GP Profile: Crestline-Kirchner staffs up to address growing secondary market

Firm: Crestline-Kirchner Private Equity Group

Year founded: 2013

Investment strategy: Acquiring, managing and investing in underperforming and undervalued private equity assets, portfolios and funds

Key executives: Co-Founders W.B. (Bud) Kirchner and David Philipp

Office locations: Fort Worth, Texas; New York, Toronto, Oak Brook, Illinois, and Tokyo

Assets under management: Crestline Investors manages about $10 bln overall

Formed in 2013 by a partnership between merchant bank Kirchner Group and alternative investment manager Crestline Investors Inc, Crestline-Kirchner is quickly making its mark. It has already assumed investment responsibility for more than 100 portfolio companies on behalf of 100 investors.

“Orphaned portfolios will come up from time to time, but they are unpredictable, so we are focusing more on proactively working alongside GPs that can benefit from our resources and approach,” said David Philipp, managing director of the firm. “Our pipeline is starting to reflect that more and more.”

The secondary market for buying, selling and advising on stakes in existing private equity funds has been growing, with about $40 billion in volume expected this year, according to industry estimates. Meanwhile, zombie funds – aging funds managed by GPs unlikely to raise future capital – currently number about 915, according to data provider Preqin.
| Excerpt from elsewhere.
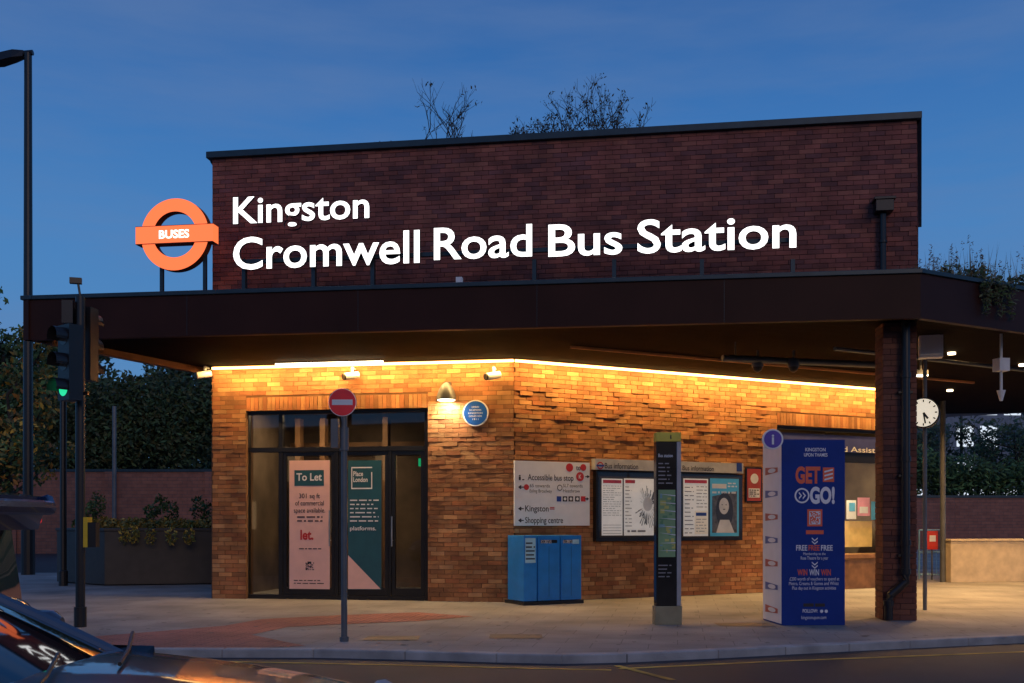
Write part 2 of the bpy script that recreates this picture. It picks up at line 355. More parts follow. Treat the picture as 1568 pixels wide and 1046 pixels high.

Among its recent deals, Crestline-Kirchner in early 2015 formed a new private equity vehicle called CK Pearl Fund LP to hold and manage assets from the former Medley Opportunity Fund LP, a hedge fund launched in 2006 to invest in asset-backed securities. The hedge fund suffered an unexpected level of defaults in the wake of the 2008 financial crisis that transformed the portfolio into a basket of equity positions.

In a second deal, Crestline-Kirchner worked with a “promising private equity portfolio concentrated in the healthcare and life sciences sector” that had run into “disruptive dynamics” that created divisions within its investment committee, Philipp said. Crestline-Kirchner was asked to step in as an advocate for LPs on the investment committee to “maximize value and provide unbiased advice,” he said. He declined to name the firm.

Crestline-Kirchner has expanded its ranks since 2013 with a number of senior investment professionals, including portfolio managers GR Christon, formerly of Waterview Advisors; Matthew Katz, formerly a managing director with FdG Associates; and John Stein, a founding principal of Fidelis Capital.

Separately, the firm formed a partnership with Everest Holdings, a real estate investment firm led by Joe Blackbourn.

Market opportunity

Crestline-Kirchner has been fielding more calls from GPs seeking assistance to stabilize situations before they get out of control, Philipp said. “In response to this demand, we have refined our offering to include more supplemental GP structures that allow us to work alongside current management teams,” he said.

The firm continues to see GP recapitalization opportunities for aging funds. But Crestline-Kirchner tends to avoid deals that would provide new money to the original GP with no change in governance structure and where no additional management resources are added.

“This does not mean that we won’t work with prior GP, we just feel that a new perspective and additional oversight is beneficial,” Philipp said. “This is not always the first choice of existing GPs, so sometimes we have to wait for failed attempts to come back to us.”

Crestline-Kirchner also is working on direct secondary deals to purchase assets at attractive prices, he said.

“We are different from many other direct players in that we can purchase the entire portfolio or allow existing investors to continue to participate alongside of us,” he said.

The firm also is positioning itself to work with large institutional investors charged with monitoring line items across smaller, older, non-core positions. “Our model, flexible capital and understanding of both LP and GP needs have resulted in repeat engagements and a significant increase in proprietary, inbound opportunities,” Philipp said.